La mostra “L’altro Picasso. Ritorno alle origini”, al Museo Archeologico Regionale di Aosta dal 20 giugno 2025, racconta l’influenza della cultura mediterranea sull’opera dell’artista.
L’esposizione, curata da Helena Alonso, J. Óscar Carrascosa e Daria Jorioz, è un progetto culturale internazionale patrocinato dall’Ambasciata di Spagna in Italia e rappresenta un importante evento estivo in Valle d’Aosta.
Inaugurata venerdì 20 giugno e aperta fino al 19 ottobre, la mostra propone un’indagine nuova sull’universo creativo di Pablo Picasso, concentrandosi sulle sue radici familiari e culturali, dalla natia Malaga alla riscoperta delle civiltà classiche.


Infanzia e giovinezza tra Malaga, La Coruña e Barcellona
Pablo Picasso nacque infatti a Malaga, nel sud dell’Andalusia, il 25 ottobre 1881. Primogenito di Don José Ruiz y Blasco, pittore e insegnante, e di Maria Picasso y López de Oñate, donna di origine genovese. Fu il padre a introdurlo al disegno e alla pittura. Il suo primo dipinto, El picador amarillo, risale al 1888-89, quando aveva appena otto anni.
Nel 1891 la famiglia si trasferì a La Coruña, in Galizia, e nel 1895 morì sua sorella, Conchita. Seguirà un trasferimento a Barcellona, la Scuola di Belle Arti e il primo atelier. Frequentò il locale Els Quatre Gats, diventando presto una figura di rilievo nella scena artistica della “Rinascenza catalana”. Nel 1900, a diciannove anni, sarà a Parigi, in un iniziale e contrastato aller-retour su Barcellona, e poi più stabilmente dal 1904. Ci saranno molte vicende: sia sentimentali che umane e sia della comunità artistica dell’epoca.
La Ceramica, le parole, la memoria
La mostra è veramente interessante, in un percorso che fa riflettere. Ci sono pezzi di vita, contrasti, famiglia, luoghi, opere.
Una sezione centrale della mostra è dedicata alla ceramica, che Picasso, sulla scia delle radici e delle esperienze di gioventù, riscopre nel 1946 e che diventa una delle sue espressioni più libere. Si parla di 3500 pezzi, e quelli in mostra testimoniano l’incontro tra forme arcaiche e visione moderna.
La ceramica rappresentava un ritorno alle origini, ma anche uno spazio di reinvenzione, capace di conciliare disegno, incisione e scultura. Ebbero successo ovviamente. La ritroviamo anche in anni particolari della sua vita, nel dopoguerra, oppure in foto che lo ritraggono accanto a opere che si vedono nelle sale della mostra.

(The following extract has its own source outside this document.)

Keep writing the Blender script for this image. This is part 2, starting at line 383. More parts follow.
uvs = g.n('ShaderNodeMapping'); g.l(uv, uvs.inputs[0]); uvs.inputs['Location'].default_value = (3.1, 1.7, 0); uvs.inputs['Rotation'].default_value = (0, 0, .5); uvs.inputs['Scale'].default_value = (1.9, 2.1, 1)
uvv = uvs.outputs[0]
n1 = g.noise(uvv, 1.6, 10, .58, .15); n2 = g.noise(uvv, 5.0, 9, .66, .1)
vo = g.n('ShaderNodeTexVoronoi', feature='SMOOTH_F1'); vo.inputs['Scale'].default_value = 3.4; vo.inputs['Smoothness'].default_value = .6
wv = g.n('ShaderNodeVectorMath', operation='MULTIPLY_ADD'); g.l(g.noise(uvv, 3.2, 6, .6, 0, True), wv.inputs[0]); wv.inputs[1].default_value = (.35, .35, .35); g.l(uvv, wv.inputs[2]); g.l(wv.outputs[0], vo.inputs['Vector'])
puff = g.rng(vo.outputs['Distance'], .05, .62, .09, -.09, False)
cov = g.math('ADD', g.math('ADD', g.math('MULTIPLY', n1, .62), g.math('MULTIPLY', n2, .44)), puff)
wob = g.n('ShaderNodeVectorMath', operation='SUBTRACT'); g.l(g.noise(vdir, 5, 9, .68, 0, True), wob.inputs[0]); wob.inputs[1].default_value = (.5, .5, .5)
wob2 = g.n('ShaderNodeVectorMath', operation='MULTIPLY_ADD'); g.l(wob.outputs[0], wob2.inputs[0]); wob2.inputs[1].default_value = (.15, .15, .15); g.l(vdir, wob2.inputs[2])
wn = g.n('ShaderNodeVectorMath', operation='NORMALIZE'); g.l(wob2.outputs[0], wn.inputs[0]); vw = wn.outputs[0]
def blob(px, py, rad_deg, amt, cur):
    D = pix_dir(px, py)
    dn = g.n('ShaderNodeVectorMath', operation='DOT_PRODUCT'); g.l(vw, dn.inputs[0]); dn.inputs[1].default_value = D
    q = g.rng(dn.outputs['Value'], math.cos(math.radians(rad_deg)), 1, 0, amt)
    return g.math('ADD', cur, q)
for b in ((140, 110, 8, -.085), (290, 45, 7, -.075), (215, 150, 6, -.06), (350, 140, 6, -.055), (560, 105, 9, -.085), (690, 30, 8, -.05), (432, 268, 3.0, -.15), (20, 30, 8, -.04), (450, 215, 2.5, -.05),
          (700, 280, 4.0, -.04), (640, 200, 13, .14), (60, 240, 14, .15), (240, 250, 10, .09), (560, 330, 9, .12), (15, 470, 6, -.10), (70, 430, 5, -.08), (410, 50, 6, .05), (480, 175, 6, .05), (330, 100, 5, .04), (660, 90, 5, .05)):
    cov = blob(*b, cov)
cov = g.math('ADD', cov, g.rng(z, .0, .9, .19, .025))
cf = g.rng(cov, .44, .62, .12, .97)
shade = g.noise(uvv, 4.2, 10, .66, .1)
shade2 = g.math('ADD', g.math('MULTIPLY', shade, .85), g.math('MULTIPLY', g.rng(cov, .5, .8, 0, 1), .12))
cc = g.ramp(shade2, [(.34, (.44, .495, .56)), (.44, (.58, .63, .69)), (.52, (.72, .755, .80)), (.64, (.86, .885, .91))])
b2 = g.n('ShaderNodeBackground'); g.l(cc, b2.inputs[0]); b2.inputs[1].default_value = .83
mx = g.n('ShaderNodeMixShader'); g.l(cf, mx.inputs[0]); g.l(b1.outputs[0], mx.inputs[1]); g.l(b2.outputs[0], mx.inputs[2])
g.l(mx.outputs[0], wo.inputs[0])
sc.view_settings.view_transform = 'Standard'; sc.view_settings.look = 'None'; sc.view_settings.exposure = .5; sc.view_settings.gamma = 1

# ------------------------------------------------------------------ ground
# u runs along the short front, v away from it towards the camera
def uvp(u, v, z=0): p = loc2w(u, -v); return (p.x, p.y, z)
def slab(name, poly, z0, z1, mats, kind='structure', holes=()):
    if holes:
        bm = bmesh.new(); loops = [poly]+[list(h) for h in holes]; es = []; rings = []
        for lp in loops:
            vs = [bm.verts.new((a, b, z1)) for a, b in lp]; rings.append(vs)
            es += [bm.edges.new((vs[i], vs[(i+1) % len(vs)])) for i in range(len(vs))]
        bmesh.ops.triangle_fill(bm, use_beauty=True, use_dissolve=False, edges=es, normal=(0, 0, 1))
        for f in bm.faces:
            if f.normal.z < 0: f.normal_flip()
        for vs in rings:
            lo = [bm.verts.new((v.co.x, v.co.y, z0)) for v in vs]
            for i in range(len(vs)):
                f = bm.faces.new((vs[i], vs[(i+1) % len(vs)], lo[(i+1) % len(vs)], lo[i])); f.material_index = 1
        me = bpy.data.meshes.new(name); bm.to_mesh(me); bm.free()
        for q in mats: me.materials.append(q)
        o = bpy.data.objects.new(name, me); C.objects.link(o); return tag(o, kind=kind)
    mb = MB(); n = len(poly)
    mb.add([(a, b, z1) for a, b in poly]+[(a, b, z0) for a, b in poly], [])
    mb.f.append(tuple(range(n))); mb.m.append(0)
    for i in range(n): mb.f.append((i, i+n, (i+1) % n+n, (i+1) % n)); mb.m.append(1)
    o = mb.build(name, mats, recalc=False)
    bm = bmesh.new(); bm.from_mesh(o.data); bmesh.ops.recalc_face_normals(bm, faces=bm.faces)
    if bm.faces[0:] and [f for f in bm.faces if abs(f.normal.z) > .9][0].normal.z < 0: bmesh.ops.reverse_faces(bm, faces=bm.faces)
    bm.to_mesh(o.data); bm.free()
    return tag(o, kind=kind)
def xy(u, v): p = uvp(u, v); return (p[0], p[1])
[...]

La dimensione letteraria dell’artista è presentata attraverso le incisioni legate a testi classici e moderni, così come con materiali che documentano la sua produzione poetica. In mostra sono presenti le incisioni della serie La Sepoltura del conte di Orgaz e altre ispirate alla scrittura automatica, tecnica surrealista che Picasso utilizzava per rievocare l’infanzia e l’identità personale.

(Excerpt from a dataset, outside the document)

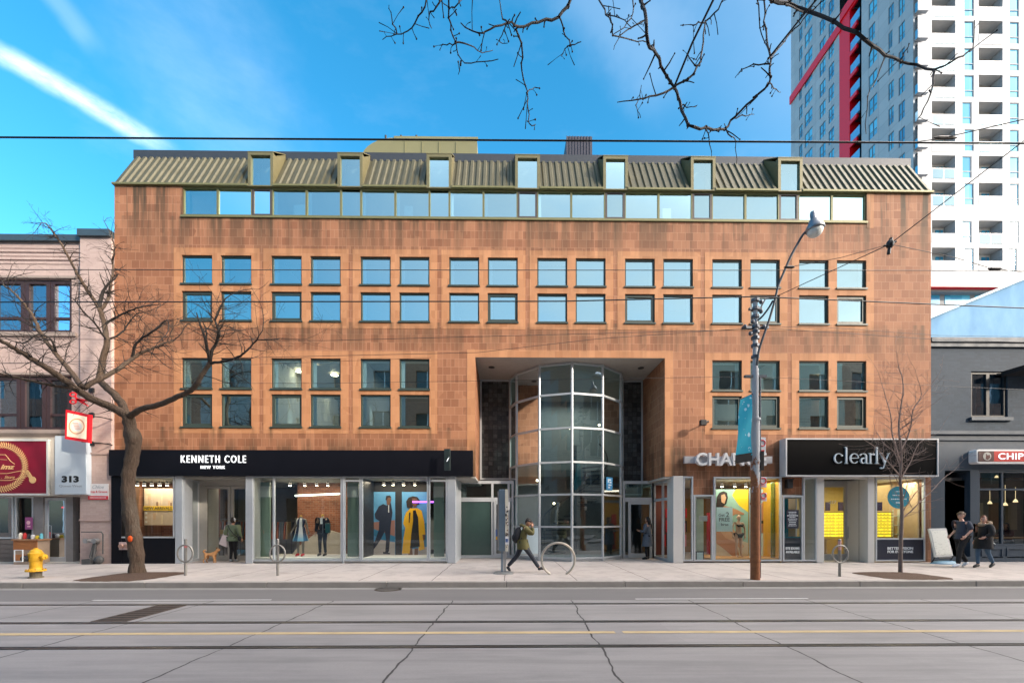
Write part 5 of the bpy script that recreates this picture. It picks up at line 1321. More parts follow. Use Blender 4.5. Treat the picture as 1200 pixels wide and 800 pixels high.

L’incontro con Sergej Djagilev e Manuel de Falla segna l’ingresso di Picasso nel mondo della scenografia teatrale. I bozzetti realizzati per Il cappello a tre punte, eseguiti tra Londra e Parigi nei primi anni Venti, illustrano la sua capacità di fondere pittura, danza e musica in un linguaggio visivo coerente, ancorato al folclore iberico.

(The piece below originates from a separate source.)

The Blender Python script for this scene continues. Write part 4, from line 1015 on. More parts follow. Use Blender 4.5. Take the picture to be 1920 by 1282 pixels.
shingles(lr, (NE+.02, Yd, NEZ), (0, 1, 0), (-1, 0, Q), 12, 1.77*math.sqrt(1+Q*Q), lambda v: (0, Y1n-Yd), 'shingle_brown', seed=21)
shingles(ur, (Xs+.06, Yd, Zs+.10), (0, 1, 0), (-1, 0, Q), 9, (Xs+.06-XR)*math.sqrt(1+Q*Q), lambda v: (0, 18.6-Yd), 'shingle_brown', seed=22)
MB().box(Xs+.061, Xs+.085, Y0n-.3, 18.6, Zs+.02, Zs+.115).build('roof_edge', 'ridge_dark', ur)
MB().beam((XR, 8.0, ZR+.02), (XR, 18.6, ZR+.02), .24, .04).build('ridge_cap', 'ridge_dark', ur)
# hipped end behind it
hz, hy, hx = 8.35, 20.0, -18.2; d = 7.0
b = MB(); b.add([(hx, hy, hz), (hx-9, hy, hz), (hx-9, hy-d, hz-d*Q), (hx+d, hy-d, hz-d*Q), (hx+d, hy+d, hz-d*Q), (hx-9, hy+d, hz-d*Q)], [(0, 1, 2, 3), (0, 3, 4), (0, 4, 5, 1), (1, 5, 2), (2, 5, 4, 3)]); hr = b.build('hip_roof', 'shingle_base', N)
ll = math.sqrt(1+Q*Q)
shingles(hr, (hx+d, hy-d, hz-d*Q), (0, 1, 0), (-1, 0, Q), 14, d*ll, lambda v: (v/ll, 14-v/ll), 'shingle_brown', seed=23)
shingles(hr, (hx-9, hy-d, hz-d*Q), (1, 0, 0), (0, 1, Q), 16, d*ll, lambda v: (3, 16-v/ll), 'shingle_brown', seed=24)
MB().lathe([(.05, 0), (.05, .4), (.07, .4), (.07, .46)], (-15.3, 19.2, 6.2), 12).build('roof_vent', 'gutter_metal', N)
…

E poi ci sono macchie di luce sulla sua vita, per esempio sugli anni dell’occupazione tedesca di Parigi, in cui continuò a produrre e senza far troppo rumore. Ci sono sei bellissime incisioni al bolino, tipicamente Picasso, che sono servite ad accompagnare un libro di un funzionario della prefettura, Maurice Toasca, che in qualche modo gli diede una mano e lo protesse.


La mostra è offre un catalogo bilingue italiano-francese. Oltre a documentare l’opera grafica e ceramica, il progetto espositivo è un’occasione di riflessione su come si costruisce un percorso umano e artistico, sui molti fili che lo compongono e su come infine li si ritrova nella produzione e nelle opere.